I finally moved the last of my services off dep and onto Go modules this week, which is the sort of thing I should have done a couple of years ago and kept not doing because it was working and I am lazy.
The migration itself was anticlimactic, which is the best kind. go mod init picked up the package path, go mod tidy read the old Gopkg.lock, resolved everything, and produced a go.mod and go.sum that built first time. Then I deleted Gopkg.toml, Gopkg.lock, and the entire vendor directory, and the repository got noticeably lighter and quieter. No more committing thousands of vendored files.

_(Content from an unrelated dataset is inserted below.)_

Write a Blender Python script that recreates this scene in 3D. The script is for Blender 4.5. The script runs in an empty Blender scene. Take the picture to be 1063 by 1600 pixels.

No more dep ensure taking an age and occasionally disagreeing with itself.
The bit I'd been dreading, the dependency resolution, just wasn't a problem. Minimal version selection is easier to reason about than I expected: it picks the lowest version that satisfies everything, so builds are reproducible without a lockfile-shaped ceremony, and go.sum keeps it honest. The module proxy means I'm no longer at the mercy of a dependency's git host being up when CI runs.
If you're still on dep, or worse still on bare GOPATH and a prayer, stop reading and go run go mod init. It's been stable for ages now and the tooling has caught up. I waited for a perfect moment that was never coming, when the actual cost was an afternoon. Modules won. They were always going to.